Game programmers may defend against savescumming by various means, such as checking timestamps. For example, on multiuser Unix systems, NetHack uses setgid to prevent users from copying save files into the necessary directory. Another technique is to use a deterministic, seeded pseudorandom number generator, so that undesired random outcomes cannot be avoided simply by saving and reloading. In this situation, when the player reloads a saved game, "random" events will occur identically every time – the only way to get a different outcome is to play differently.

Types of saved games

Autosave

Game saving does not need to be manual. Some video games save the game in progress automatically, such as after the pass of a fixed amount of time, at certain predetermined points in the game as an extension to the save point concept, or when the player exits.
Some games only permit "suspend saves" in which the game is automatically saved upon exiting and reloaded upon restarting.
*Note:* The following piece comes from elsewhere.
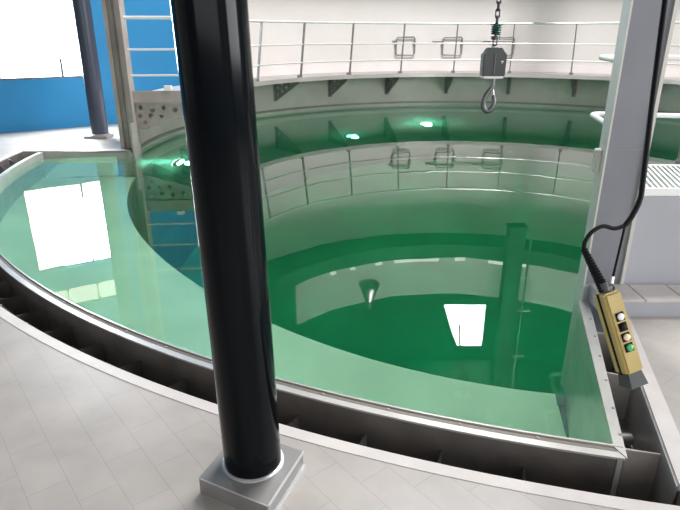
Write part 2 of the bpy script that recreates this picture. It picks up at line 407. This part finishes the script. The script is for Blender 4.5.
# stepped sill at the foot of the right-hand wall
st = thing('sill_step', 'grey fronted sill with pale tiled top at the foot of the right wall', 'step')
link('step_body', boxbm((1.66, 3.25, ZF), (4.6, 3.487, .178)), M['box_steel'], st)
for i in range(12):
    x = 1.66 + i * .25
    link('top_tile', boxbm((x, 3.245, .1785), (x + .245, 3.487, .194), .002), M['curb'], st)

# ------------------------------------------------------------------ water
wo = arcpts(R_TANK + .03, A_R + .75, 360 + aL0 - .2, 150)
wo += arcpts(R_RIM + .006, aL0 + .2, A_R - .05, 70)
# keep the body inside the front chord wall and the end plates
wbm = prism(wo, PIT - .05, 0)
wobj = link('pool_water', wbm, M['water']); tag(wobj, 'still emerald green water filling the round pool and its front bay', 'water', kind='stuff')

# underwater lamps; those out of direct view are added to light the pit
for i, (a, z) in enumerate(((95.7, -3.4), (115.4, -4.4), (168.2, -2.6), (30, -3.6), (-10, -3.6), (-50, -3.6), (-100, -4.2), (-130, -4.2))):
    lab = ['brightest underwater lamp glowing below the far tank wall', 'fainter underwater lamp left of the brightest one', 'underwater lamp glowing close to the left post'][i] if i < 3 else 'added round underwater lamp on the pit wall out of direct view'
    t = thing('underwater_lamp', lab, 'lamp', P(R_TANK - .02, a, z), 'underwater lamps on the tank wall')
    inward = -(P(1, a) - P(0, a)).normalized()
    mt = inward.to_track_quat('Z', 'Y').to_matrix().to_4x4()
    bm = lathe([(.19, 0), (.19, .05), (.155, .07), (.155, .05)], seg=24, caps=False); bmesh.ops.transform(bm, matrix=mt, verts=bm.verts[:]); hs_ = link('housing', bm, M['steel_dark'], t)
    bm = lathe([(.15, .05), (.15, .055)], seg=24); bmesh.ops.transform(bm, matrix=mt, verts=bm.verts[:]); link('lens', bm, M['uw_lamp'] if i in (0, 2) else M['uw_lamp_dim'], hs_)
    l = bpy.data.lights.new('lamp_light', 'POINT'); l.energy = (45, 8, 22)[i] if i < 3 else 5; l.color = (.35, 1, .7); l.shadow_soft_size = .1
    lo = bpy.data.objects.new('lamp_light', l); COL.objects.link(lo); lo.parent = t; lo.location = inward * .25

# ------------------------------------------------------------------ catwalk
cw = thing('catwalk', 'steel catwalk cantilevered around the inside of the tank wall', 'walkway')
aE = 184.3
bm = bmesh.new(); add_arc(bm, [(5.02, .80), (R_TANK, .80), (R_TANK, .84), (5.02, .84)], -60, aE, 122)
link('deck', bm, M['steel'], cw)
bm = bmesh.new(); add_arc(bm, [(5.00, .765), (5.02, .765), (5.02, .85), (5.00, .85)], -60, aE, 122)
link('inner_fascia', bm, M['steel'], cw)
p0, p1 = P(5.0, aE), P(R_TANK, aE)
t_ = (p1 - p0).normalized(); s_ = Vector((-t_.y, t_.x, 0))
mtE = Matrix(((t_.x, s_.x, 0, p0.x), (t_.y, s_.y, 0, p0.y), (0, 0, 1, 0), (0, 0, 0, 1)))
link('end_fascia', boxbm((0, 0, .755), ((p1 - p0).length, .03, .93), .004, mtE), M['end_steel'], cw)
# brackets
def bracket(a, scale=1):
    mt = Matrix.Translation(P(R_TANK - .005, a)) @ Matrix.Rotation(R(a + 180), 4, 'Z') @ Matrix.Rotation(R(90), 4, 'X')
    outer = [(0, .30), (.05, .30), (.78, .70), (.86, .80), (0, .80)]
    holes = [circle_pts(.10, .44, .035, 8), circle_pts(.10, .58, .04, 8), circle_pts(.10, .71, .035, 8), circle_pts(.25, .52, .035, 8), circle_pts(.25, .66, .04, 8), circle_pts(.40, .61, .032, 8), circle_pts(.40, .72, .032, 8), circle_pts(.56, .70, .03, 8)]
    bm = holed_plate(outer, holes, -.012, .012, mt)
    add_box(bm, (.0, .28, -.05), (.012, .80, .05), mt)
    link('support_bracket', bm, M['bracket'], cw)
for i in range(-3, 8): bracket(61 + 15 * i if i >= 0 else 61 + 15 * i)
bracket(178)
# end plate with holes under the left end of the walkway
mt = Matrix.Translation(P(R_TANK - .005, aE - .3)) @ Matrix.Rotation(R(aE + 180 - .3), 4, 'Z') @ Matrix.Rotation(R(90), 4, 'X')
hs = [circle_pts(.12 + .17 * i, .68 - .035 * (i % 2), .035, 12) for i in range(5)] + [circle_pts(.10 + .16 * i, .56 - .0 * i, .035, 12) for i in range(3)] + [circle_pts(.16, .46, .03, 12)]
link('perforated_plate', holed_plate([(0, .36), (.12, .36), (.95, .62), (.97, .765), (0, .765)], hs, -.012, .012, mt), M['end_steel'], cw)
# straight piece over the right-hand wall with open grating
deckp = [(1.90, 3.51), (4.15, 3.51)] + [tuple(P(R_TANK, aC + (-60 - aC) * i / 4)[:2]) for i in range(1, 5)] + [tuple(P(5.02, -60 - 27 * i / 8)[:2]) for i in range(9)] + [(1.84, 4.18)]
bm = bmesh.new()
add_box(bm, (1.87, 3.49, .80), (4.2, 3.515, .845)); add_box(bm, (2.20, 4.17, .78), (3.1, 4.20, .845))
add_prism(bm, [(1.87, 3.50), (2.20, 4.18), (2.225, 4.18), (1.895, 3.50)], .80, .845)
add_prism(bm, [(3.3, 3.53), (4.15, 3.51)] + deckp[2:14], .80, .84)
link('deck_border', bm, M['white_rail'], cw)
bm = bmesh.new()
x = 1.72
while x < 3.3:   # grating bars
    a = Vector((x, 3.515, 0)); b = Vector((x + .19, 4.17, 0))
    if x < 1.885:
        f = (1.885 - x) / .15 ; a = a.lerp(b, min(.97, f))
    if a.y < 4.15:
        d = (b - a).normalized(); n = Vector((-d.y, d.x, 0)) * .0075
        add_prism(bm, [(a - n)[:2], (b - n)[:2], (b + n)[:2], (a + n)[:2]], .815, .84)
    x += .036
for y in (3.7, 3.95): add_box(bm, (1.90 + (y - 3.5) * .5, y, .812), (3.3, y + .006, .830))
o = link('grating', bm, M['white_rail'], cw); o['label'] = 'open diagonal bar grating'

# ------------------------------------------------------------------ guard railing on the catwalk
gr = thing('guard_railing', 'thin steel guard railing with three rails along the catwalk', 'railing')
aS = -60
def rail_r(z): return 5.03 - (z - .84) * .13
for nm, z, rr in (('top_rail', 1.94, .024), ('middle_rail', 1.51, .016), ('lower_rail', 1.15, .016)):
    pts = [P(rail_r(z), aS + (aE - aS) * i / 160, z) for i in range(161)]
    link(nm, tube(pts, rr, 8), M['rail'], gr, True)
    link(nm, tube([P(rail_r(z), aE, z), P(R_TANK - .05, aE + .3, z)], rr, 8), M['rail'], gr, True)
a = 61.0
angs = [1, 16, 31, 46, 61, 76.5, 91.4, 106.1, 121.1, 136.5, 151.5, 167, 184.1]
for a in angs:
    bm = bmesh.new(); rad = (P(1, a) - P(0, a)).normalized(); tan = Vector((-rad.y, rad.x, 0))
    b, t2 = P(5.045, a, .84), P(rail_r(1.94), a, 1.94)
    vs = []
    for p in (b, t2):
        vs.append([bm.verts.new(p + rad * i * .022 + tan * j * .012) for i, j in ((-1, -1), (1, -1), (1, 1), (-1, 1))])
    bm.faces.new(vs[0][::-1]); bm.faces.new(vs[1])
    for i in range(4): bm.faces.new([vs[0][i], vs[0][(i + 1) % 4], vs[1][(i + 1) % 4], vs[1][i]])
    rpo = link('rail_post', bm, M['rail_post'], gr)
    link('post_foot', boxbm((-.04, -.04, .84), (.04, .04, .90), 0, Matrix.Translation(P(5.07, a)) @ Matrix.Rotation(R(a), 4, 'Z')), M['rail_post'], rpo)
# end post beside the left frame post
link('end_post', boxbm((-.02, -.02, .55), (.02, .02, 2.0), .003, Matrix.Translation(P(R_TANK - .02, aE + .35))), M['rail'], gr)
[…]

The aim of a suspend save is only to allow the gameplay to be temporarily interrupted; as such, suspend saves are erased when the player resumes the game. This concept was popularized by Rogue and the namesake genre, which are known for employing the mechanic such that if the player were to die in the game, their save file is deleted and the game must be restarted. The term "perma-death" would come to refer to the concept used for that purpose. It is possible to cheat the system by copying and reusing suspend save files in an act of what is considered to be a form of savescumming.

Checkpoints

"Checkpoints" are locations in a video game where a player character respawns after death. Characters generally respawn at the last checkpoint that they have reached. A respawn is most often due to the death of the in-game character, but it can also be caused by the failure to meet an objective required to advance in the game. Checkpoints might be temporary, as they stop working when the player loses their last life, completes or quits the level, especially in platform games. Most modern games, however, save the game to memory at these points, known as auto-saving.
Checkpoints might be visible or invisible to the player. Visible [|checkpoints] might give a player a sense of security when activated, but in turn sacrifice some immersion, as checkpoints are intrinsically "gamey" and might even need an explanation of how they work unless they are diegetic. Invisible checkpoints do not break immersion but may make players unsure of where they will respawn, if the heads-up display does not give a visible indication that a checkpoint was reached.

Quick-saving

Quick-saving and quick-loading allow the player to save or load the game with a single keystroke. These terms are used to differentiate between the traditional saving mechanism where the player is required to invoke a menu or dialog box, issue save the order, specify a title for the game being saved and, if applicable, confirm whether an old saved game file with the same title should be overwritten. The term "quick save" may be used in video games that lack the traditional saving mechanism altogether.
The advantage of quick saving is its low burden: The player only has to press a button and, if applicable, wait a few seconds. The disadvantage is the automatic loss of the previous quick-saved game. Games that only offer quick saving may be impossible to play by two different players unless there is a mechanism to distinguish players, such as user accounts. Leaving the decision of when to save up to the player increases the likelihood that a save will be made during a less than favourable game state. A quicksave shortly before an event which kills the player creates what is known as a death loop.